Article à retrouver dans la revue XXI n°68, Gauche cherche prophète
24 minutes de lecture
Chapitre 1

Après la dissolution, l’espoir de rassembler

La salle d’audience du tribunal correctionnel de Paris est pleine comme un œuf ce 28 novembre 2024. François Ruffin est assis au deuxième rang. Sage comme une image. Il en a rêvé des nuits et des jours entiers. C’est son heure de gloire : Bernard Arnault parle de lui. Et le patron du luxe, que tout le monde appelle « Président », fait le tri dans ses souvenirs. « Je me suis demandé qui était cet illuminé, accompagné de sa bande de clowns, qui avait un t-shirt à mon nom lorsqu’il a essayé d’infiltrer notre assemblée générale, mais je n’ai jamais donné l’ordre de les infiltrer. Je n’ai aucun antagonisme personnel avec lui. D’ailleurs, je serai ravi de l’inviter à prendre un café, avec un cornet de frites, et on parlera cinéma. » Le milliardaire fait rire la salle. « Le documentaire en question, je l’ai vu après sa sortie, je le trouve d’ailleurs très drôle. M. Ruffin est bien meilleur sur le plan cinématographique que politique. » La salle se gondole encore.

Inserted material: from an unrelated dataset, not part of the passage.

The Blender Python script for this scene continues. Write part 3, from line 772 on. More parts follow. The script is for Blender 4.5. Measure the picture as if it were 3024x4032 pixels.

Bernard Arnault se tient tout droit. Le costume bleu est sur mesure et ses mots piquants. Il ne parle pas très fort, mais tout le monde veut l’entendre. Chose rare : le « Président » est à la barre. Bernard Arnault est convoqué comme témoin dans l’affaire Squarcini, du nom de l’ancien dirigeant du renseignement intérieur soupçonné d’avoir profité de ses réseaux pour obtenir privilèges et informations confidentielles au profit de clients, dont le groupe de luxe LVMH. Bernard Squarcini se serait occupé de l’espionnage de François Ruffin, journaliste cinéaste, et de l’équipe de son journal Fakir pendant le tournage de Merci patron !, documentaire satirique sorti en 2016 et césarisé en 2017. Le pitch : rien ne va plus pour Jocelyne et Serge Klur. Leur usine qui fabriquait des costumes Kenzo, une filiale du groupe LVMH, près de Valenciennes, a été délocalisée en Pologne. Le couple au chômage, criblé de dettes, risque de perdre sa maison. François Ruffin frappe à leur porte pour les sauver. Un rôle et un film qui rendront le Picard célèbre.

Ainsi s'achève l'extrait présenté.